* begin Supplied data *

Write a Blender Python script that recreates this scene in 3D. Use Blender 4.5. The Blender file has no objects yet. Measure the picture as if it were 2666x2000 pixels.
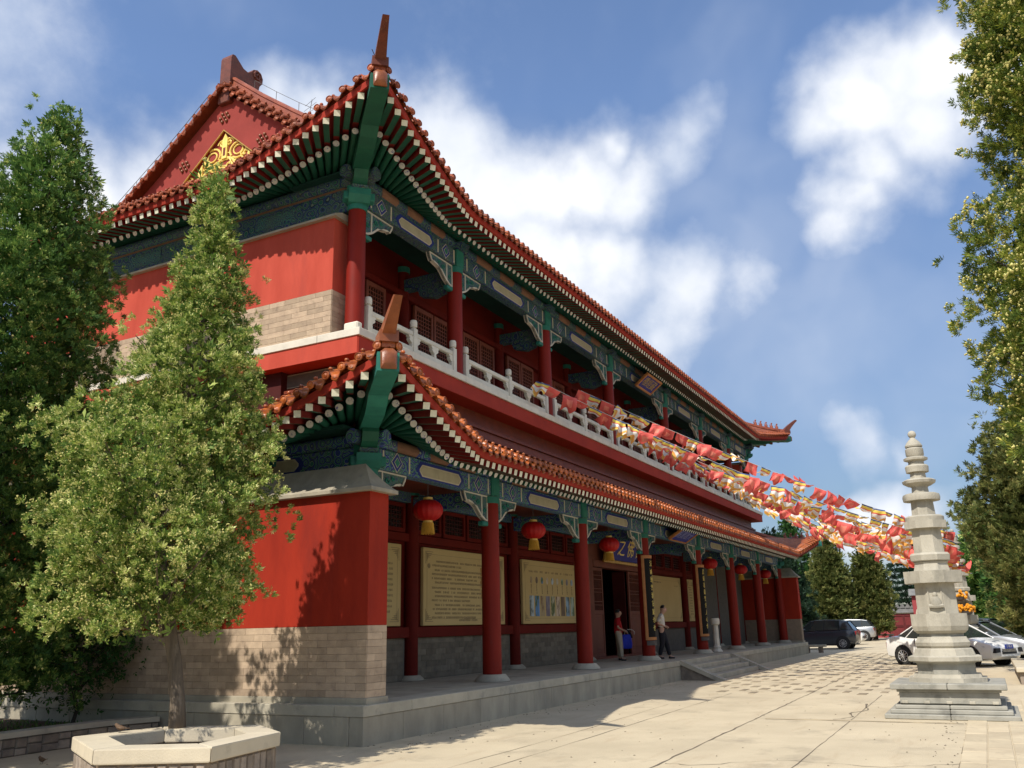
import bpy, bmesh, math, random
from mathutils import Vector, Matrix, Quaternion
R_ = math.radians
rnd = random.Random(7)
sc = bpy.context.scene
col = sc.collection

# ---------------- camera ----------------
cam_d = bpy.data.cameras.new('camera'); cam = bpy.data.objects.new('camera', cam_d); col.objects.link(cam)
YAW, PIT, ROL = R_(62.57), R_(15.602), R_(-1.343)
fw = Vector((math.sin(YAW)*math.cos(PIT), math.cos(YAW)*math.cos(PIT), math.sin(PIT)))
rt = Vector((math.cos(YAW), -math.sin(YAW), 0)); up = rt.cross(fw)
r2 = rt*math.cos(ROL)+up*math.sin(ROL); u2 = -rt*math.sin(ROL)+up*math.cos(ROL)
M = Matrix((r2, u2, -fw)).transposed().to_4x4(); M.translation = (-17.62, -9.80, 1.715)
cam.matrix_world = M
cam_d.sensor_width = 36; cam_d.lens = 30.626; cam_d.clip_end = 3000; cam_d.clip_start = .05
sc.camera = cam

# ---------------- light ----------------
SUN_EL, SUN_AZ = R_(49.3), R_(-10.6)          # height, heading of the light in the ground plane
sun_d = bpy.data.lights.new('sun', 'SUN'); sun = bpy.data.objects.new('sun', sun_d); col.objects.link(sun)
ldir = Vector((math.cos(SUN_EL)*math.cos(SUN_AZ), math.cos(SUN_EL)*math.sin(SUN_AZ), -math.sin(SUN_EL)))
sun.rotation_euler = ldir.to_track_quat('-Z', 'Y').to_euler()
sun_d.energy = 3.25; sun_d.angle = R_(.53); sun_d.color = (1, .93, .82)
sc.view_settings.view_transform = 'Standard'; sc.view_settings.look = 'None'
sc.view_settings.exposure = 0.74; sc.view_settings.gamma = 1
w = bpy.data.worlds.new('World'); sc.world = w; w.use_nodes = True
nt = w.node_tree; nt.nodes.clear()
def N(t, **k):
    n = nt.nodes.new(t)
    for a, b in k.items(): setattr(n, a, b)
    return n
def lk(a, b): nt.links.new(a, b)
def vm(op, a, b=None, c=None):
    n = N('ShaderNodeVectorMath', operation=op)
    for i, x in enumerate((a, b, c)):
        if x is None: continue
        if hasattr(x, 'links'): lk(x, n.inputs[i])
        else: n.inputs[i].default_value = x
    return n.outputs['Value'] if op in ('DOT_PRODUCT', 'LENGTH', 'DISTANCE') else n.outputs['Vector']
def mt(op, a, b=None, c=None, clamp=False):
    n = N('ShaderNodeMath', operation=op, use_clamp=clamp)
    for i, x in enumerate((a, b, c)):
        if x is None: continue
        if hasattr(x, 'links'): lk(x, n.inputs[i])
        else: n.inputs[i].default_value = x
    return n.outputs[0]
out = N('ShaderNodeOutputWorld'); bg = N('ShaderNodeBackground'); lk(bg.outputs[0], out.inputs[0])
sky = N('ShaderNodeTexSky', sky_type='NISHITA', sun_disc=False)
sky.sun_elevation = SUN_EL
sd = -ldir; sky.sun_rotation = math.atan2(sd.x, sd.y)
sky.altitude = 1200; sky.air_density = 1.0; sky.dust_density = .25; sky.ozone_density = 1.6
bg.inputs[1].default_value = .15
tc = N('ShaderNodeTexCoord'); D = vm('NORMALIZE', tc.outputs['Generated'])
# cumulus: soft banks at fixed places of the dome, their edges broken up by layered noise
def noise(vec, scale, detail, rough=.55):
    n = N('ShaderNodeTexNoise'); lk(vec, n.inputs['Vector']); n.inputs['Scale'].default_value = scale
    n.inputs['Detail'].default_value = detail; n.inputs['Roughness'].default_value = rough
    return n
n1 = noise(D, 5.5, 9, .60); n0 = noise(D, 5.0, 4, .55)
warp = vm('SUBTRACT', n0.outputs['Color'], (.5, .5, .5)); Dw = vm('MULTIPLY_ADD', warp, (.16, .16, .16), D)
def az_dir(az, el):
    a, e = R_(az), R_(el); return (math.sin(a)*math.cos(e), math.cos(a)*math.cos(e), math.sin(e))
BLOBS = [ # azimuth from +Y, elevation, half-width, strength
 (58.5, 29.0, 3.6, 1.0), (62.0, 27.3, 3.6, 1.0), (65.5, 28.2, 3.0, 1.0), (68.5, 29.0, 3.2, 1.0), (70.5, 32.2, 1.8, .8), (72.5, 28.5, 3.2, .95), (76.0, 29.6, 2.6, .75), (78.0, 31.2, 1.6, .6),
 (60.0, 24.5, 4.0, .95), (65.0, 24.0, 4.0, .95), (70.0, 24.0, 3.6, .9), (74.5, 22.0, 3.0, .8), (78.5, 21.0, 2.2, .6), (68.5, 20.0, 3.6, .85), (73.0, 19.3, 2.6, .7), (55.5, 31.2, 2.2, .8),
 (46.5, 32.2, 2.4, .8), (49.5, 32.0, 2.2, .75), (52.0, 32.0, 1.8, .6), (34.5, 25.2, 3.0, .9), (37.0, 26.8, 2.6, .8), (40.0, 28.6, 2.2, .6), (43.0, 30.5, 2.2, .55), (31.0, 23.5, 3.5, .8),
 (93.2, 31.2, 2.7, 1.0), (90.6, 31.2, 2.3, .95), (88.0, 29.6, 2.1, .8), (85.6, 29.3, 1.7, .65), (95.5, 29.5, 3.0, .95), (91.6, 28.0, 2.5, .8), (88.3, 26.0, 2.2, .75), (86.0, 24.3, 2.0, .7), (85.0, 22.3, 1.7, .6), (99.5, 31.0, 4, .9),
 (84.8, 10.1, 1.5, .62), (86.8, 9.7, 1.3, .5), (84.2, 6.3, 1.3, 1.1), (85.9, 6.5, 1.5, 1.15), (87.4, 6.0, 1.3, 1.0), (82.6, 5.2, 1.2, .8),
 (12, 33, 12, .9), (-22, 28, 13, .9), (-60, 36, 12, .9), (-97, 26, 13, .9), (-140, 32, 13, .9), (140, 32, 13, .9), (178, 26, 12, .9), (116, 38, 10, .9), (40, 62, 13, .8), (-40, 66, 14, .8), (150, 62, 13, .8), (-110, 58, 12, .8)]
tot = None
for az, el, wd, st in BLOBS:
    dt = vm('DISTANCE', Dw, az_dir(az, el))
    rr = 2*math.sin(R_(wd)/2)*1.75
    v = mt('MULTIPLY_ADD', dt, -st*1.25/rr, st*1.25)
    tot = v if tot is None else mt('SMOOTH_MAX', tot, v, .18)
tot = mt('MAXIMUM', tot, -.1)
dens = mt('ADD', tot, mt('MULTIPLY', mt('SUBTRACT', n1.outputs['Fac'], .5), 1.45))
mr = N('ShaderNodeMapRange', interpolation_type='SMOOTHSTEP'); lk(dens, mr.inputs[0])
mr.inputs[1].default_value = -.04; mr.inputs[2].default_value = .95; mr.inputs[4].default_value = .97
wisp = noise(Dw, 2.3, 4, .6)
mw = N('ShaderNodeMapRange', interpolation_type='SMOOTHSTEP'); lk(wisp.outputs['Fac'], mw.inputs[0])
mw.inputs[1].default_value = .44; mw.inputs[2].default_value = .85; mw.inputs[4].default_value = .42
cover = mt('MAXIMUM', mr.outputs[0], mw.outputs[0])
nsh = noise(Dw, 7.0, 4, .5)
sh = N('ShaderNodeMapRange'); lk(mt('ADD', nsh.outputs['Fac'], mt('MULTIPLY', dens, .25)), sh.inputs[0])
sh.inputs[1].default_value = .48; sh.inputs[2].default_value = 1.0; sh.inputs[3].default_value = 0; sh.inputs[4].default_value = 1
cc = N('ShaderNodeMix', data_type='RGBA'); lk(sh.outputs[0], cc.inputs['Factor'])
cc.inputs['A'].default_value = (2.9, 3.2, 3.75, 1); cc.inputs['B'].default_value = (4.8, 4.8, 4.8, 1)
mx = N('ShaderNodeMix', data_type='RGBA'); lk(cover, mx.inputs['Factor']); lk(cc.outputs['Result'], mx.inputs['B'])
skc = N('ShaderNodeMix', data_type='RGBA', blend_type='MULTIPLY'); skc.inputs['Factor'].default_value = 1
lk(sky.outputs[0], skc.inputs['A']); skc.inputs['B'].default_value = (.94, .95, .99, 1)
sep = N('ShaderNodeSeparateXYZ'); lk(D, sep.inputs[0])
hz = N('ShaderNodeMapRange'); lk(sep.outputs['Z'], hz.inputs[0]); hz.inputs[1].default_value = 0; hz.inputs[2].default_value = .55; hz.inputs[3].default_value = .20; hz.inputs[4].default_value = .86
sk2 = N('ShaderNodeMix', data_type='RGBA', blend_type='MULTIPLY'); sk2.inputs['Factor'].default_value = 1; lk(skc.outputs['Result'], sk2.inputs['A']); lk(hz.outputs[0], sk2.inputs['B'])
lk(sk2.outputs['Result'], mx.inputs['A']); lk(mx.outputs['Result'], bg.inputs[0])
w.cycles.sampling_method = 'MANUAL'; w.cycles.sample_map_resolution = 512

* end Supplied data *

Aim of the exercise = Starting with the first line of the data above and ending with the line containing "sc.camera = cam", please restate every line exactly, leaving images out.

Solution to this task =
Write a Blender Python script that recreates this scene in 3D. Use Blender 4.5. The Blender file has no objects yet. Measure the picture as if it were 2666x2000 pixels.
import bpy, bmesh, math, random
from mathutils import Vector, Matrix, Quaternion
R_ = math.radians
rnd = random.Random(7)
sc = bpy.context.scene
col = sc.collection

# ---------------- camera ----------------
cam_d = bpy.data.cameras.new('camera'); cam = bpy.data.objects.new('camera', cam_d); col.objects.link(cam)
YAW, PIT, ROL = R_(62.57), R_(15.602), R_(-1.343)
fw = Vector((math.sin(YAW)*math.cos(PIT), math.cos(YAW)*math.cos(PIT), math.sin(PIT)))
rt = Vector((math.cos(YAW), -math.sin(YAW), 0)); up = rt.cross(fw)
r2 = rt*math.cos(ROL)+up*math.sin(ROL); u2 = -rt*math.sin(ROL)+up*math.cos(ROL)
M = Matrix((r2, u2, -fw)).transposed().to_4x4(); M.translation = (-17.62, -9.80, 1.715)
cam.matrix_world = M
cam_d.sensor_width = 36; cam_d.lens = 30.626; cam_d.clip_end = 3000; cam_d.clip_start = .05
sc.camera = cam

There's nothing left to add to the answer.